I don't even want to talk about this because it was so embarrassing what I first wrote. I wasn't too far from the truth, but I still wasn't close enough. And that alone was enough to make me shake my head at everything I wrote the firs time the questions were asked. Like many people, I thought feminism was solely a movement for the rights of women. I had no idea what intersectionality was. In fact, I had never heard of the word before. I think it's really interesting though, because most people who haven't been informed about feminism wouldn't that all these issues would intersect with feminism because they haven't been told what feminism is in the first place. Which is kind of sad, to be honest, because I feel like feminism is something that needs to be shared with people, especially the closed minded.

My thoughts about the country's state of inequality (inequity?) are the same as they were at the beginning of the semester, but now I have substancial information about why it is, and how it is, and what we can do to change it. I can say with confidence how this country is screwed up and why we don't live in a post-feminist, post-racist, society and why there is such a lack of disconnect between peoples of all kind in the United States. I'm just a lot more passionate about feminism and equality than I was before I took this class. I just want to stand in front of a bunch of people and tell them to get their heads out of their butts and realize that they ideology they have come to know as ~the norm~ is not something that should be believed in because it's straight up horse crap.

BUT ANYWAY. I just think the change I underwent in three months so huge that it's interesting to look at how little knowledge I had about social justice I had. Also a little embarrassing.
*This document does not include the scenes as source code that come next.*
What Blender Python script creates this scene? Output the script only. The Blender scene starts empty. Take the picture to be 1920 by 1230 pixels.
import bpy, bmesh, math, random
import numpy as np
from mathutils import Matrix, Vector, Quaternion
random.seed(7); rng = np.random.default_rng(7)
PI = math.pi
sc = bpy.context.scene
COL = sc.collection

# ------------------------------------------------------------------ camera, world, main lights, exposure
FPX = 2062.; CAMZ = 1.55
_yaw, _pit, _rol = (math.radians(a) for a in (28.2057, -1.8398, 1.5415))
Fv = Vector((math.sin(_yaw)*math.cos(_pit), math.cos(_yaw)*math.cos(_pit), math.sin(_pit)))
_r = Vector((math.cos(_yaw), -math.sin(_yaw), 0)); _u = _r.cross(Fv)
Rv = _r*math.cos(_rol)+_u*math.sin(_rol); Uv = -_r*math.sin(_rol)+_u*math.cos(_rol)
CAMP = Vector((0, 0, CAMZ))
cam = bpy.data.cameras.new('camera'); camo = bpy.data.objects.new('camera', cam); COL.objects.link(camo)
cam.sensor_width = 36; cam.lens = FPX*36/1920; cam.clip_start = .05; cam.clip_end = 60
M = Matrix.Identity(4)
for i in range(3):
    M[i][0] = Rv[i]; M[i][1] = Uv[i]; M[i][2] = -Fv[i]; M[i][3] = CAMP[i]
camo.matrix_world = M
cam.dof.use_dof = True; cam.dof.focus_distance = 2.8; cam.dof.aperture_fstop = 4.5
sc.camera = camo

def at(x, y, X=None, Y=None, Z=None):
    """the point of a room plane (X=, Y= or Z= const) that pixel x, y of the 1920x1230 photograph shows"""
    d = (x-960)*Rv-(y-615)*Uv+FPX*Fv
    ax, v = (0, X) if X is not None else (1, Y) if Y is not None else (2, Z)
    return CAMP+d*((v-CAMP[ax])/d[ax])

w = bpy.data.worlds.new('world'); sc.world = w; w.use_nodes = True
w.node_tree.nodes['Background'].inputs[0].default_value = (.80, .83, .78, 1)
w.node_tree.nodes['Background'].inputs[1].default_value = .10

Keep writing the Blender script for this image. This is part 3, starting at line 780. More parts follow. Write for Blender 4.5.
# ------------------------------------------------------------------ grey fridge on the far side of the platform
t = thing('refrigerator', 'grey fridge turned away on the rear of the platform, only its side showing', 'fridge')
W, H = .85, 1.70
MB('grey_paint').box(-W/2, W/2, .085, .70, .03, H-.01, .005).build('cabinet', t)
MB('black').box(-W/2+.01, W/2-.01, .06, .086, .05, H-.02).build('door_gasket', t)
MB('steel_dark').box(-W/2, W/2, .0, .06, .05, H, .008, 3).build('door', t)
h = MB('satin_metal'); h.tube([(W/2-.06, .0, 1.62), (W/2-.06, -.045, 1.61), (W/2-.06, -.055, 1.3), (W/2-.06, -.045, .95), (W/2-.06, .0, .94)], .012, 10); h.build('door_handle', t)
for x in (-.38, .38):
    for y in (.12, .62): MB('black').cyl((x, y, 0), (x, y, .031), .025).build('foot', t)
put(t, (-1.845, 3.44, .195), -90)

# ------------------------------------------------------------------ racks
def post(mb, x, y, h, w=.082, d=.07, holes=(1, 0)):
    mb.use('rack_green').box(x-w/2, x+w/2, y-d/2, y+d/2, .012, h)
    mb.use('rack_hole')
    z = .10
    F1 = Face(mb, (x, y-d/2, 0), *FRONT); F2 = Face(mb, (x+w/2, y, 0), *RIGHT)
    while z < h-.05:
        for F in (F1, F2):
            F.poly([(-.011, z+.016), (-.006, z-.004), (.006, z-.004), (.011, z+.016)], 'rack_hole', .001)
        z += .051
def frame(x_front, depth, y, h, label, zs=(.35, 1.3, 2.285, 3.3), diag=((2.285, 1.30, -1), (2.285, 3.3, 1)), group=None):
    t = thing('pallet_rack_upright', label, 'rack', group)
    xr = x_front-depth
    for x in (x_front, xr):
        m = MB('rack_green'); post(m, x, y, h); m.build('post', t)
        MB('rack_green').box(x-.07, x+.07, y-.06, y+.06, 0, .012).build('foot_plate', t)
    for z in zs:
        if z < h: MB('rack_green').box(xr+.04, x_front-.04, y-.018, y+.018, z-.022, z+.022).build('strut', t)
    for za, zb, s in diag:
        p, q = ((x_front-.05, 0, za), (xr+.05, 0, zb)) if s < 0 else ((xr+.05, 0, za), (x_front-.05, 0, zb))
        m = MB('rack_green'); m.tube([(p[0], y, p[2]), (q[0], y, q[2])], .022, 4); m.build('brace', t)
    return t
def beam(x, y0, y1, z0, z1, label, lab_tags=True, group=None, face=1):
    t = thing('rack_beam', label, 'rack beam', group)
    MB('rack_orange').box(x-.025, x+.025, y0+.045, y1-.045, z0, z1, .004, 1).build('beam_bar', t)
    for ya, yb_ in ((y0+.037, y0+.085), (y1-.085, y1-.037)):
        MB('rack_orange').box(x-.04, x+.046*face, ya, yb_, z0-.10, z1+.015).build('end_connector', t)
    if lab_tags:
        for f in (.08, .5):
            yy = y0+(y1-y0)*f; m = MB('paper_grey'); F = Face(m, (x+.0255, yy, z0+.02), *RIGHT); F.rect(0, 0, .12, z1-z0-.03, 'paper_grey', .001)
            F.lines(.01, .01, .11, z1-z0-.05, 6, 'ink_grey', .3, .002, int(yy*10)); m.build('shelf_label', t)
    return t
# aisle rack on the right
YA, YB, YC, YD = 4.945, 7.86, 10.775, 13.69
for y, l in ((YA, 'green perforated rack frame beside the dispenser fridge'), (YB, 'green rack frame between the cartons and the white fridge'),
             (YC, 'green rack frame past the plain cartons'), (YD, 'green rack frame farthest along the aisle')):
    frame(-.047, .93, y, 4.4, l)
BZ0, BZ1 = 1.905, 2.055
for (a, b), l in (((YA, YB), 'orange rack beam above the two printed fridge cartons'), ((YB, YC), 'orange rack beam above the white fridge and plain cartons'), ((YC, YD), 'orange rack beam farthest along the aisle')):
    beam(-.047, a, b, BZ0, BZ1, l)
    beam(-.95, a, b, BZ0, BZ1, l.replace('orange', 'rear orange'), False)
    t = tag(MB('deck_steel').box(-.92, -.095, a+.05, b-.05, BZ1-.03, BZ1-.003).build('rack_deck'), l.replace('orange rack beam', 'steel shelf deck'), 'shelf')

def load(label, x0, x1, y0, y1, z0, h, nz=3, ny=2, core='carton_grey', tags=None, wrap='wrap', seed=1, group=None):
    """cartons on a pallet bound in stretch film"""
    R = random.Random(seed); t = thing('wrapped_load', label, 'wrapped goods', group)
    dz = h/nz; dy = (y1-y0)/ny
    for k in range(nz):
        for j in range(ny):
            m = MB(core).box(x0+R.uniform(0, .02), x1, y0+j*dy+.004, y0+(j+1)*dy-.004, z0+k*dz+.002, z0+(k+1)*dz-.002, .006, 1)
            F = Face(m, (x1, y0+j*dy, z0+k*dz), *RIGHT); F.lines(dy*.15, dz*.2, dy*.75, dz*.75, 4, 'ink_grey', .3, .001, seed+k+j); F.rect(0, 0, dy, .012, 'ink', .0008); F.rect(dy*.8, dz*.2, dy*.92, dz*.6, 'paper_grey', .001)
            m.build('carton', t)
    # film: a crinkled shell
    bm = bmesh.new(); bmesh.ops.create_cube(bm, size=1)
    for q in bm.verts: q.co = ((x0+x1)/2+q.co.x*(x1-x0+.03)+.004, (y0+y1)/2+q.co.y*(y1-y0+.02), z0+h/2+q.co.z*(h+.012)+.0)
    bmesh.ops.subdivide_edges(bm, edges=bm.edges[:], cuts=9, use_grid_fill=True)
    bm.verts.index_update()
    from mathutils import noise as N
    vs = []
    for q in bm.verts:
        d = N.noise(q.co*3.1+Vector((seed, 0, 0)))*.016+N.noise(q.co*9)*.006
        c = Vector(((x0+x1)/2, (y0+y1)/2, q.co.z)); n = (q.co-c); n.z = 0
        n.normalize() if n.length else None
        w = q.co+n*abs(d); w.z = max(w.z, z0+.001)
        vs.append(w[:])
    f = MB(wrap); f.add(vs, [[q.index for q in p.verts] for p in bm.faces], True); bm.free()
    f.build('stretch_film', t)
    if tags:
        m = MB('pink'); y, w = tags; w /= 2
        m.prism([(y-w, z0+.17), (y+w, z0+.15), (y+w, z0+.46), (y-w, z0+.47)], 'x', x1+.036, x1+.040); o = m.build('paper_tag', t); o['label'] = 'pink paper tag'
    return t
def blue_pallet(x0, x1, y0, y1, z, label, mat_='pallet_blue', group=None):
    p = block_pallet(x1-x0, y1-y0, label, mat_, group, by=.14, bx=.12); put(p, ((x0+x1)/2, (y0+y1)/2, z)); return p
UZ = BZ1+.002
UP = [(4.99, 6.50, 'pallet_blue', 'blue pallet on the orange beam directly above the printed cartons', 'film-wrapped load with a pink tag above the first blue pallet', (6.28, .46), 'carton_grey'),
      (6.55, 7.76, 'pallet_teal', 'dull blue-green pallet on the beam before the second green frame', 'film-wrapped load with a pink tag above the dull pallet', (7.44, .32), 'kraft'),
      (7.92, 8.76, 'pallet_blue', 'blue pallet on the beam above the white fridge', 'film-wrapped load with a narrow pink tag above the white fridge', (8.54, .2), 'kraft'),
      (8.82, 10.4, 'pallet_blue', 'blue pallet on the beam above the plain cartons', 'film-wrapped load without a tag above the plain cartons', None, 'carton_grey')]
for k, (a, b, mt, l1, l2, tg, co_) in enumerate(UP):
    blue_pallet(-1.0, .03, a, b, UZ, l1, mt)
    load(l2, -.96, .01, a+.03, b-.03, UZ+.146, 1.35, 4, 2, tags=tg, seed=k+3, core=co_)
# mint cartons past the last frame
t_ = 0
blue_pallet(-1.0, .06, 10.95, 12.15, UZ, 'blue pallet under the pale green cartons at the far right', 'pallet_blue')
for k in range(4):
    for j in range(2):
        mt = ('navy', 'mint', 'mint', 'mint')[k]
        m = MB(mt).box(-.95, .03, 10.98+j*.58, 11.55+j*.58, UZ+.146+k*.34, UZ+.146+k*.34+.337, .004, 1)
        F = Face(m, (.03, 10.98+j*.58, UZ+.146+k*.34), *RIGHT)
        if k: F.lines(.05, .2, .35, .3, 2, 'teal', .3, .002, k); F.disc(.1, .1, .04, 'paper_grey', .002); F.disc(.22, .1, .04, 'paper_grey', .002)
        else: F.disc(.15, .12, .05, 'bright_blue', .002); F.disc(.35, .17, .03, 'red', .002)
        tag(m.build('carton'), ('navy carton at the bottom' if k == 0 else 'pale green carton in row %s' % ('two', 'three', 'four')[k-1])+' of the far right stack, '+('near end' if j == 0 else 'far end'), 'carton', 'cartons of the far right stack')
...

Wednesday, December 5, 2012

Event #2

For my second event, I decided to live life on the wild side and attend Deirdre's event Dirty Deeds with D. And whoa, it was probably one of the most eye opening experiences I've had in a while. When we did sex positivity in class, I felt more comfortable about the topic, but after attending D's event I feel as though I no longer have to hide under the prudish curtain that sex seems to place right in front of us. Not only do I feel more comfortable talking about sex, but I feel as though I gained some experience out of the event (without it being hands on); plus the whole me being able to not look at sex as this giant taboo feels pretty awesome too.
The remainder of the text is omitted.